--- BEGIN Data rows ---

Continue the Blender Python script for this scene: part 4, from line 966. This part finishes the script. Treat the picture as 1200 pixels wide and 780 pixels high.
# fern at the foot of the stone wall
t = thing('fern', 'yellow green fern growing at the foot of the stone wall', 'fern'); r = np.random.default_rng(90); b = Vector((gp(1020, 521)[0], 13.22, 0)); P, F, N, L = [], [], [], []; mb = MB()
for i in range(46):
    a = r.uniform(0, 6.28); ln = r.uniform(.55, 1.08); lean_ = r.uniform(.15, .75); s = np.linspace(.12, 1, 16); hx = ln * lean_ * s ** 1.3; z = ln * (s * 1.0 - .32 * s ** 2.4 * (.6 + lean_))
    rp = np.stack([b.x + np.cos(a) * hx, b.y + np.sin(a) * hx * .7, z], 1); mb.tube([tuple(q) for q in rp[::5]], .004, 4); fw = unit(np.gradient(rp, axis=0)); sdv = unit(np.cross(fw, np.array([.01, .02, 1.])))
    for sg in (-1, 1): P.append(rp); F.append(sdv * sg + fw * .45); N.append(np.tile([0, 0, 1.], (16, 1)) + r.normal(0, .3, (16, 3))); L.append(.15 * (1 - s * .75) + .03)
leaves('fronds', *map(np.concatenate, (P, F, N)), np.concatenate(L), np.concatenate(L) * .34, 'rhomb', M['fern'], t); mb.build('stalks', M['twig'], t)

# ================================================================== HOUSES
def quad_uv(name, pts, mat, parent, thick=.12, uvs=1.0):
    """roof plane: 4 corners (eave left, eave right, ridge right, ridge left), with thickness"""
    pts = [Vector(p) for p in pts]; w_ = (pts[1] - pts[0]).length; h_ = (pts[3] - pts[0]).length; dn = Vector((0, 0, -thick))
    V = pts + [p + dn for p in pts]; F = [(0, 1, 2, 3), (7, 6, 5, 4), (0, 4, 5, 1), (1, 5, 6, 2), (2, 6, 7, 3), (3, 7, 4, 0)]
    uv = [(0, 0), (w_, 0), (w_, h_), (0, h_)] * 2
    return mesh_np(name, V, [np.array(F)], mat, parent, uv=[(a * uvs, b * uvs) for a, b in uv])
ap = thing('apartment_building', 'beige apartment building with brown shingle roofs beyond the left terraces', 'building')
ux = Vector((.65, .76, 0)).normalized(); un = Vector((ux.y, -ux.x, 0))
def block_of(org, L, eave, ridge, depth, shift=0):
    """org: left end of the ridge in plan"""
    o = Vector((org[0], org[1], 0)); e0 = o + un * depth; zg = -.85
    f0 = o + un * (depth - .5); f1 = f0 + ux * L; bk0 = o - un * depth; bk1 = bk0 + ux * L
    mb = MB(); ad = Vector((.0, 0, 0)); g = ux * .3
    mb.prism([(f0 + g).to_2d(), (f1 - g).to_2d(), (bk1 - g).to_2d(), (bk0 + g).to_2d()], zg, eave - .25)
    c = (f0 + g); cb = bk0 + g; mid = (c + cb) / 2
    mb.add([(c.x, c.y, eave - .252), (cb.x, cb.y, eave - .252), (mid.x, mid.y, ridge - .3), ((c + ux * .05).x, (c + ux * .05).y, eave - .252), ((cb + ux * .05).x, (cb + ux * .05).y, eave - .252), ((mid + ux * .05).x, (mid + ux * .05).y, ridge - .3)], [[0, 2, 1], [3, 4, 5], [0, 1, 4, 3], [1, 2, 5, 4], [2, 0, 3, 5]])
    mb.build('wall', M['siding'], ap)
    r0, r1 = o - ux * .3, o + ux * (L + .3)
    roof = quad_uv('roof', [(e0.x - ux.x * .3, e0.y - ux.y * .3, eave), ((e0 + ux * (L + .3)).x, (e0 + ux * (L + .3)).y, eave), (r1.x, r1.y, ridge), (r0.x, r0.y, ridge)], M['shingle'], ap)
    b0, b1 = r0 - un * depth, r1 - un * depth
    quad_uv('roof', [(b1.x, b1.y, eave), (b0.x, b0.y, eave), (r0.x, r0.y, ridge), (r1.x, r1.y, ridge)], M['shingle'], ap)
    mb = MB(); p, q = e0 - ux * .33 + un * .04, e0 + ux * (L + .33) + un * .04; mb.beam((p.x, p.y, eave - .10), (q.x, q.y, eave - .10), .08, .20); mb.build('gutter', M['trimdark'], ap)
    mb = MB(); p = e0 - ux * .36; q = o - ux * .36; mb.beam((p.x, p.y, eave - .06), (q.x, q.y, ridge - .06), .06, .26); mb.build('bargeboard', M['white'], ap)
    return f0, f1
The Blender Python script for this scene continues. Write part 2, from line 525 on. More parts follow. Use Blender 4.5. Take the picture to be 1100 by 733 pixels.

--- END Data rows ---

Directions for this task – Pull every line containing "Blender" from the material above.

Answer below –
Continue the Blender Python script for this scene: part 4, from line 966. This part finishes the script. Treat the picture as 1200 pixels wide and 780 pixels high.
The Blender Python script for this scene continues. Write part 2, from line 525 on. More parts follow. Use Blender 4.5. Take the picture to be 1100 by 733 pixels.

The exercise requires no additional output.